[Start]

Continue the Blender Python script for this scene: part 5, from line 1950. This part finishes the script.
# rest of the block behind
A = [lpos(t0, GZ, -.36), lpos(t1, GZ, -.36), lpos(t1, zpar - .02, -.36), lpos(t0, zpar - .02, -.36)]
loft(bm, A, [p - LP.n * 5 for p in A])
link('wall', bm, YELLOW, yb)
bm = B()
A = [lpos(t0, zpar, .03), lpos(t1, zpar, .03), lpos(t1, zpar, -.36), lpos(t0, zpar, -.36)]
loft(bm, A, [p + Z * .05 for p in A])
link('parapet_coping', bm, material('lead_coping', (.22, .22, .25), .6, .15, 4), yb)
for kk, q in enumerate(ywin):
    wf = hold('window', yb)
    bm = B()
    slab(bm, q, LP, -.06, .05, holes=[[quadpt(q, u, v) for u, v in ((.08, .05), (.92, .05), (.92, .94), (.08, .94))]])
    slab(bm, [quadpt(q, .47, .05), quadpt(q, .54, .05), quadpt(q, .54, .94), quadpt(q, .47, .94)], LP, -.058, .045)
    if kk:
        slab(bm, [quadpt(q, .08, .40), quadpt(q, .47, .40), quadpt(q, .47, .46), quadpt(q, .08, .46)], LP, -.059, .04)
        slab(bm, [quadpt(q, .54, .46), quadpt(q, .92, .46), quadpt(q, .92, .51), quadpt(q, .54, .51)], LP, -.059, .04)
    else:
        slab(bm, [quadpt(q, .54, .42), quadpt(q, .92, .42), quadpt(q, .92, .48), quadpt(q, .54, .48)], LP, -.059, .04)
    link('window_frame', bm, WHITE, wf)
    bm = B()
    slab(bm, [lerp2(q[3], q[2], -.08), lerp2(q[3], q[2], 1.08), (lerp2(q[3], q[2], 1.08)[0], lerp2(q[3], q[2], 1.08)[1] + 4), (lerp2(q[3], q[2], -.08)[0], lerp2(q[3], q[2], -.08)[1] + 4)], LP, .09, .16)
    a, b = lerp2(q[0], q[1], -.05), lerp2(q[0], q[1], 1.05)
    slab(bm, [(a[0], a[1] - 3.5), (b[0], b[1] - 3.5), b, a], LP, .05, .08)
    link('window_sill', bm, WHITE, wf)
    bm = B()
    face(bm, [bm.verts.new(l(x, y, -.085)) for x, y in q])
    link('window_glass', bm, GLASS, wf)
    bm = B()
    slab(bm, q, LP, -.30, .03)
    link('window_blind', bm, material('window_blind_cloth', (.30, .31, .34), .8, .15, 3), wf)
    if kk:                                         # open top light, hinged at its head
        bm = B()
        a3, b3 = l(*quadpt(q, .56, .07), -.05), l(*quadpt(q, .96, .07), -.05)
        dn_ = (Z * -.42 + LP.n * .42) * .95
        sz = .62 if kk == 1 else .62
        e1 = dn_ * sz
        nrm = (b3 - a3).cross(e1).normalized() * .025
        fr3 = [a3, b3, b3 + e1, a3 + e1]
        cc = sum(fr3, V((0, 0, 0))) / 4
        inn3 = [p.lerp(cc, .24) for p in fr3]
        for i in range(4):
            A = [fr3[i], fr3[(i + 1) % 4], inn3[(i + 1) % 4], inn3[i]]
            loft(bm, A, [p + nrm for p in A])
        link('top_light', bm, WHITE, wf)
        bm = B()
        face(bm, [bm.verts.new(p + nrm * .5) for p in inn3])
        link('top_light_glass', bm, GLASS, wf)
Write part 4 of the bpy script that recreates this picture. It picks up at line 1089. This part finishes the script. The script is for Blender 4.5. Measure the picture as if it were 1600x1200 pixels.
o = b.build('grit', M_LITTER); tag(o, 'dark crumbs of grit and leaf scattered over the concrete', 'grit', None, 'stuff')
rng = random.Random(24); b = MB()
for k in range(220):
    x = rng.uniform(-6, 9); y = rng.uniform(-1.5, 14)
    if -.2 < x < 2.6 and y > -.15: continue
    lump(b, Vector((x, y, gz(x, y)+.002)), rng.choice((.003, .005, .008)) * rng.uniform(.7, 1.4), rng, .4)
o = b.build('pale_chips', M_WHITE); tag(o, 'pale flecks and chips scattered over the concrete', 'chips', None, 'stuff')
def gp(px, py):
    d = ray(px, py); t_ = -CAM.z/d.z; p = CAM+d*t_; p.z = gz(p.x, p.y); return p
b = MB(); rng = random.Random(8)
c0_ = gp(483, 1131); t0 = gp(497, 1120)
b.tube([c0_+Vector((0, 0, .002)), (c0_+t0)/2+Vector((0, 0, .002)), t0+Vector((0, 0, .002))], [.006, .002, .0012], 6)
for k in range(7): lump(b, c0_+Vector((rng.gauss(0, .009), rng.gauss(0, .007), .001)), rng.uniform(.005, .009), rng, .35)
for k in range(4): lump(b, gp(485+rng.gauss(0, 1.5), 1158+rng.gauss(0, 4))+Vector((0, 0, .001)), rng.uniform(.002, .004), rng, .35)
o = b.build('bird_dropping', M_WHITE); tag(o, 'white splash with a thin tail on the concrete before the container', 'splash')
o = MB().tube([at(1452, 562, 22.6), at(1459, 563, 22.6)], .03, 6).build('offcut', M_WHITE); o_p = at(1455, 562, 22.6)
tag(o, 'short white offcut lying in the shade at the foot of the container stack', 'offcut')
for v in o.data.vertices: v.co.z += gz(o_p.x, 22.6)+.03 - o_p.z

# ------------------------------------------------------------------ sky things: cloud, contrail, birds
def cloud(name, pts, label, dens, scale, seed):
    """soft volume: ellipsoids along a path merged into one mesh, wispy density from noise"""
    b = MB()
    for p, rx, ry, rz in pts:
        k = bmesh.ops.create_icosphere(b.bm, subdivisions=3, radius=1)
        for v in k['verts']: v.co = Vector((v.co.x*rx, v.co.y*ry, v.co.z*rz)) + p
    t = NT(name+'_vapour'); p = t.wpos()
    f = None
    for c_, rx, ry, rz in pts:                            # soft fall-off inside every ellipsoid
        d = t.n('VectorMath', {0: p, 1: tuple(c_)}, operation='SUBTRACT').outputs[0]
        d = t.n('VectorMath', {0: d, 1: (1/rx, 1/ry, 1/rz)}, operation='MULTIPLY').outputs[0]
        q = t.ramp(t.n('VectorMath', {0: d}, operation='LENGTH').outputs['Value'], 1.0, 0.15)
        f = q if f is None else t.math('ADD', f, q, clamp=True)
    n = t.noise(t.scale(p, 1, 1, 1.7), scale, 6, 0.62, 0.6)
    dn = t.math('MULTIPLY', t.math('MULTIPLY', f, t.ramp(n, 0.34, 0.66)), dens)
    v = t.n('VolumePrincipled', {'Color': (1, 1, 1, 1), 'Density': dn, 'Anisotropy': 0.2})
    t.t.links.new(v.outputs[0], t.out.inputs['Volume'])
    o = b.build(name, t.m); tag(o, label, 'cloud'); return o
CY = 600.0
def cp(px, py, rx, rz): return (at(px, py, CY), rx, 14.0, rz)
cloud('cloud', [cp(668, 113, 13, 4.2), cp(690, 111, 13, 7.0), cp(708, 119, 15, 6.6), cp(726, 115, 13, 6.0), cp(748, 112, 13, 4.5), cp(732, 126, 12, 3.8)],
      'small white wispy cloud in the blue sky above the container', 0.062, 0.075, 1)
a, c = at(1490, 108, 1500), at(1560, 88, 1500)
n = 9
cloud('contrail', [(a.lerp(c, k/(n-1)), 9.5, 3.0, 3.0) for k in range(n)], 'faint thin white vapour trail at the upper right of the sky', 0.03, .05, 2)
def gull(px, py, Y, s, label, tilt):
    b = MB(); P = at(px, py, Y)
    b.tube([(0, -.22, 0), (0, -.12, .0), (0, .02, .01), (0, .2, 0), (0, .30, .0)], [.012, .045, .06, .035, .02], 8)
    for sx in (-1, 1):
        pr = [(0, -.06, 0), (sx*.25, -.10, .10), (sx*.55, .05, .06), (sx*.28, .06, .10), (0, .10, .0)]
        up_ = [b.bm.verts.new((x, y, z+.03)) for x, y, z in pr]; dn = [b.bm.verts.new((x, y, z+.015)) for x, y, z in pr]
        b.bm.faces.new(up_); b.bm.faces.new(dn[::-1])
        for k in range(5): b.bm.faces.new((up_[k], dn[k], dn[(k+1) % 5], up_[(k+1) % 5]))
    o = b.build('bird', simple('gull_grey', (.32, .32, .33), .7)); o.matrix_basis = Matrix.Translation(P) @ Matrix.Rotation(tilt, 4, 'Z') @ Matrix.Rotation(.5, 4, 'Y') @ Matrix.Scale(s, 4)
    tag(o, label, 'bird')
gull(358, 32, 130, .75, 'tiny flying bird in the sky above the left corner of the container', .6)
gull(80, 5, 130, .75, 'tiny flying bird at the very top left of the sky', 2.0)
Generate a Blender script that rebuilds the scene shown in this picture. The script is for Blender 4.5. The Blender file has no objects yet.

[End]

WHAT IS ASKED:
Copy out each line of the data containing the string "finishes".

CORRECT ANSWER:
Continue the Blender Python script for this scene: part 5, from line 1950. This part finishes the script.
Write part 4 of the bpy script that recreates this picture. It picks up at line 1089. This part finishes the script. The script is for Blender 4.5. Measure the picture as if it were 1600x1200 pixels.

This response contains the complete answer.